Sunday, February 13, 2011

Triangle Graphing Hollywood Nerds

Hollywood depictions of intelligence usually seem to fall into one of three categories, the Classic Nerd, the Mad Genius, and the rarer Alpha Nerd. Depictions of the Classic Nerd are common, think of the characters in Revenge of the Nerds or every Anthony Michael Hall character in John Hughes films. The Classic Nerd is sympathetic to the viewer and empathetic to other characters, while in comparison the Mad Genius can be nearly incomprehensible to other people due to their intelligence, usually treating those around them with an intellectual detachment. Sheldon Cooper on The Big Bang Theory and Sherlock Holmes on the BBC recent reimagining, Sherlock are both current examples. The third, and less common, is the Alpha Nerd. Confident, at ease with their intelligence, and popular with the members of the opposite sex, the Alpha Nerd is represented well in Good Will Hunting.
I really felt that these three archetype could be defined as locations on three different axises, sexual success (A), social detachment (B), and personnal detachment (C), so I rated a small sample of characters from television and film and then plotted the results. I present the Triangle Graph of the Nerd Triumvirate.
It's just so clear! Ok, so maybe not, but when you separate out the archetypes you can see they each have a distinct pattern.

The Classic Nerds
 
The Mad Geniuses

The Alpha Nerds
The 1980's Val Kilmer comedy Real Genius features all three of the main nerd archetypes,
while The Big Bang Theory only counts two of the three archetypes among it's main cast of characters.

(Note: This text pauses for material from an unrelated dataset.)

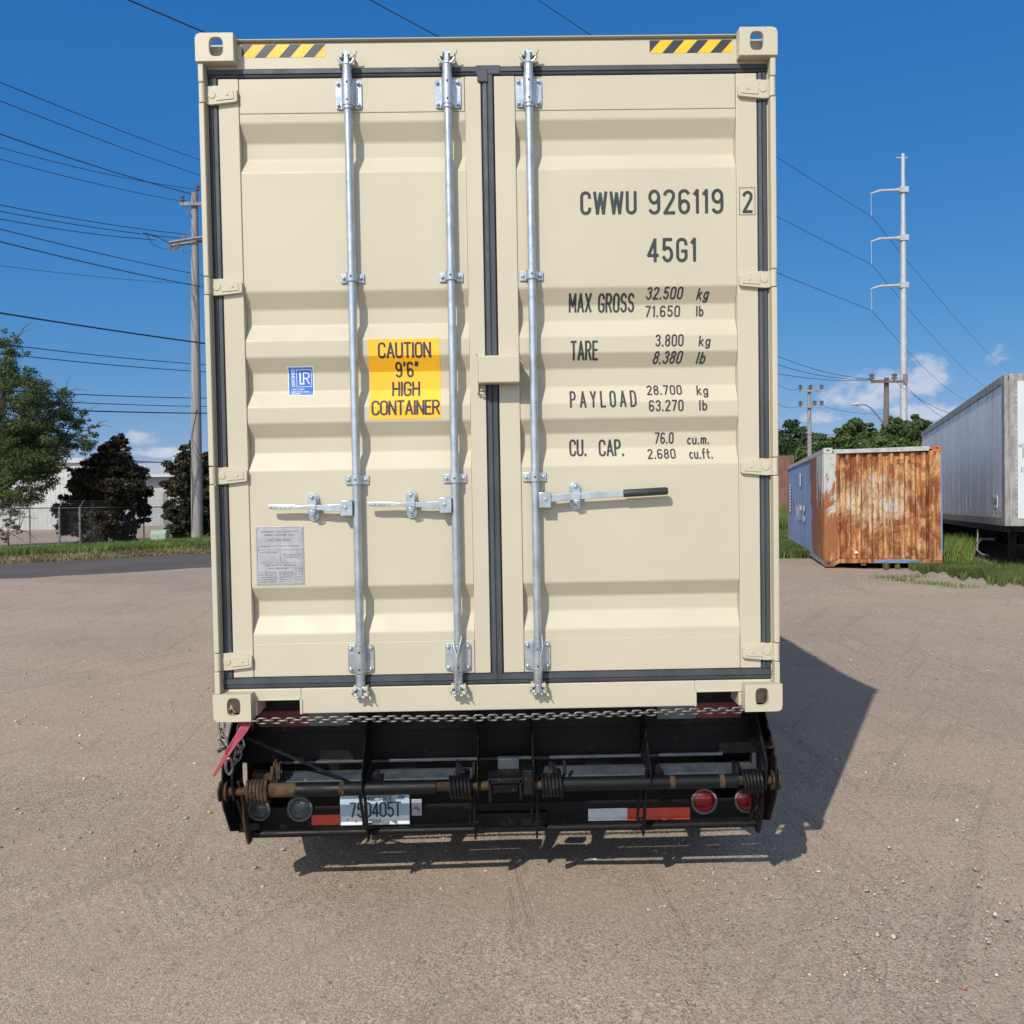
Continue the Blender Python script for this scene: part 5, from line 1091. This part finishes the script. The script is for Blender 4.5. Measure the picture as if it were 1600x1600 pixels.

The next step is plotting out basic nerd storylines as progressions along at least one of the three axises. I really should not enjoy playing with spreadsheets this much.

1 comment:

  1. The smartest thing I ever saw was the octopus with a man's head enclosed in a glass sphere in the 1953 version of the movie Invaders from Mars. He viewed the complaining humans dispassionately and controlled his zombie drones without missing a beat, had the technology to travel between planets and build weapons that would melt solid rock. The look in his eyes as he slowly gazed down from his sphere on a pedestal (that they apparently brought with them from Mars) in the rock grotto showed me clearly at age 4 who or rather what I wanted to become. I am still at square one with the man-octopus grafting thing.